Soon after the Restoration, Rust was invited to Ireland by his fellow-townsman Jeremy Taylor [q. v.], ordained deacon and priest on the same day, 7 May 1661, and made dean of Connor in August. In 1662 he was presented by the crown to the rectory of Island Magee. On 20 Oct. 1663, preaching at Newtownards at the funeral of Hugh Montgomery, first earl of Mount Alexander [q. v.], Rust remarked, ‘New presbyter is but old priest writ large.’ Milton, whose sonnet containing the same line, probably written in 1646, was not published till 1673, was a Christ's man, and Rust perhaps derived the phrase from him. For himself, said Rust, he had studied all creeds, and preferred the church of England. In 1664 Rust was rector of Lisburn, where Lord Conway lived. He naturally became the friend of Taylor's friends, and in 1665 he visited Conway in England, when Valentine Greatrakes [q. v.] was trying to cure Lady Conway's headaches (Rawdon Papers, pp. 206, 213). Jeremy Taylor died at Lisburn on 13 Aug. 1667, and Rust preached a well-known funeral sermon. In succession to Taylor, Rust was appointed bishop of Dromore by patent in November 1667, and consecrated in Christ Church, Dublin, on 15 Dec. He died of fever in the prime of life in December 1670, and was buried in the choir of Dromore Cathedral in the same vault with his friend Taylor. No monument was erected there to either of them, and the bones of both were disturbed a century later to make room for another prelate. Bishop Percy of the ‘Reliques’ collected the remains of his two predecessors and restored them to their original resting-place.

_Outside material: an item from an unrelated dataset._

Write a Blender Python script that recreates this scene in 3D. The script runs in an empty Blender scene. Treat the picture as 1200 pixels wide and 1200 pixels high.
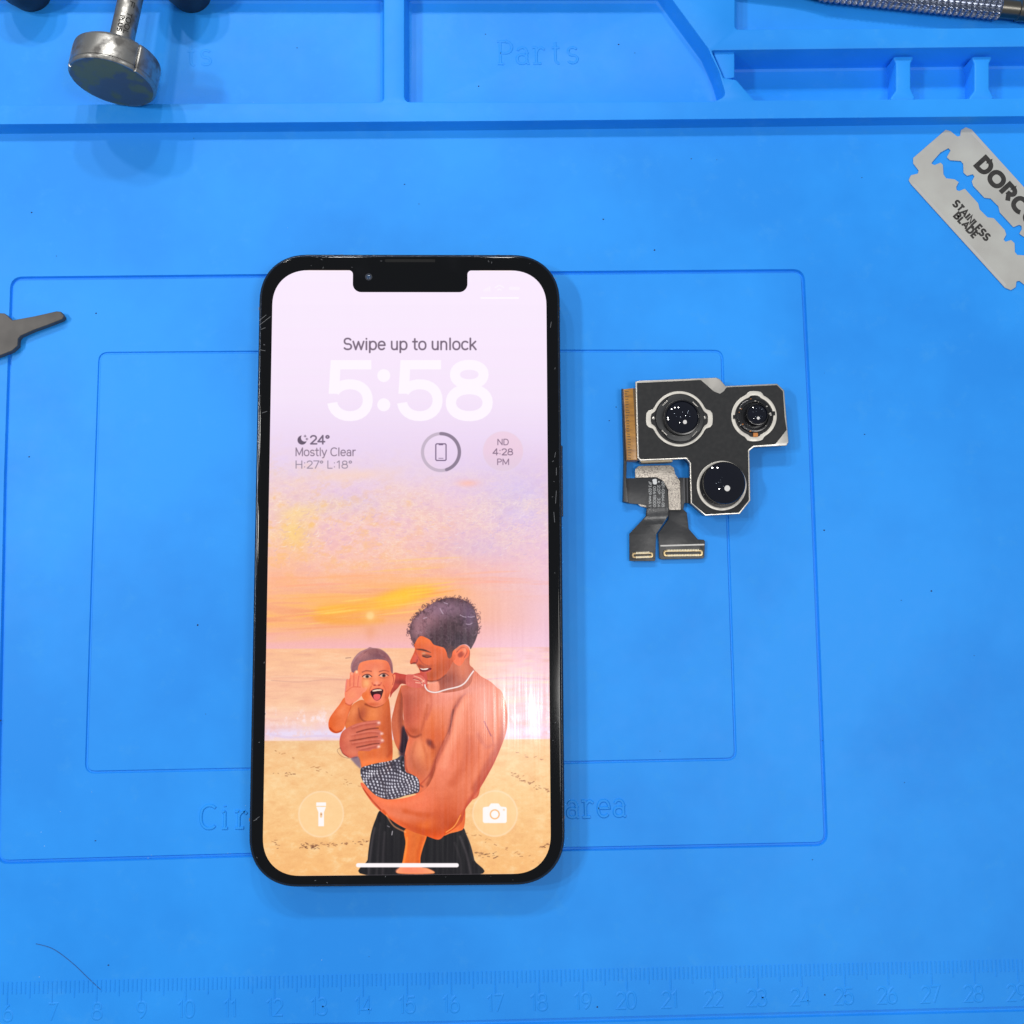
import bpy, bmesh, math, random
import numpy as np
from mathutils import Matrix, Vector, geometry
# ---------------------------------------------------------------- camera numbers (centimetres, fitted to the photograph)
F_PX = 1300.0                      # focal length in pixels of a 1200 px wide frame
CAM_R = (0.1015, -0.0184, -0.0148)
CAM_C = np.array([1.8917, -1.6553, 26.4485])
def rot(ax, ay, az):
    cx, sx = math.cos(ax), math.sin(ax); cy, sy = math.cos(ay), math.sin(ay); cz, sz = math.cos(az), math.sin(az)
    return (np.array([[cz, -sz, 0], [sz, cz, 0], [0, 0, 1]]) @ np.array([[cy, 0, sy], [0, 1, 0], [-sy, 0, cy]])
            @ np.array([[1, 0, 0], [0, cx, -sx], [0, sx, cx]]))
CAM_M = rot(*CAM_R)
def P(x, y, z=0.0):
    """where the sight line through photo point (x, y) meets the level z (cm)"""
    d = CAM_M @ np.array([(x - 600) / F_PX, -(y - 600) / F_PX, -1.0])
    t = (z - CAM_C[2]) / d[2]
    return (CAM_C[0] + d[0] * t, CAM_C[1] + d[1] * t)
def PP(pts, z=0.0):
    return [P(x, y, z) for x, y in pts]

# ---------------------------------------------------------------- monoline stroke font (cap height 1)
def _a(cx, cy, rx, ry, a0, a1, e=1.0):
    n = max(4, int(abs(a1 - a0) / 14)); o = []
    for i in range(n + 1):
        t = math.radians(a0 + (a1 - a0) * i / n); c, s = math.cos(t), math.sin(t)
        o.append((cx + rx * math.copysign(abs(c) ** e, c), cy + ry * math.copysign(abs(s) ** e, s)))
    return o
_e = .88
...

Joseph Glanvill [q. v.] says Rust gave a new turn to Cambridge studies: ‘he had too great a soul for trifles of that age, and saw clearly the nakedness of phrases and fancies; he outgrew the pretended orthodoxy of those days, and addicted himself to the primitive learning and theology in which he even then became a great master.’ Rust's works are: 1. ‘A Letter of Resolution concerning Origen,’ &c., London, 1661, 4to. 2. ‘Sermon on ii. Tim. i. 10, preached at Newtown, 20 Oct. 1663, at the Funeral of Hugh, earl of Mount Alexander,’ Dublin, 1664, 4to. 3. ‘Sermon at Jeremy Taylor's Funeral,’ Dublin, 1667, 4to; numerous later editions; it was included by Heber in vol. i. of Taylor's ‘Works.’ 4. ‘A Discourse of Truth,’ London, 1677, 12mo; another edition, with copious notes and a preface by Joseph Glanvill, was published by James Collins, London, 1682; this is not identical with Rust's discourse delivered at Cambridge in 1655. 5. ‘A Discourse of the Use of Reason in Matters of Religion, showing that Christianity contains nothing repugnant to Right Reason, against Enthusiasts and Deists,’ London, 1683, 4to; this comprises the Latin original edited by Henry Hallywell, with a translation, copious notes, and a dedication to Henry More. 6. ‘Remains,’ edited by Henry Hallywell and dedicated to his diocesan, John Lake [q. v.], bishop of Chichester, London, 1686, 4to.

An account of Rust is given in Cooper's Annals of Cambridge, iii. 545–6; see also Ware's Bishops and Writers of Ireland, ed. Harris; Worthington's Diary and Corresp. (Chetham Soc.), pp. iii, 118, 134, 301, 305, 312, 339; Cotton's Fasti Ecclesiæ Hibernicæ, vol. iii.; Berwick's Rawdon Papers; Jeremy Taylor's Works, ed. Heber; Wood's Athenæ Oxon. ed. Bliss; Cooper's Memorials of Cambridge; notes supplied by the master of Christ's College.]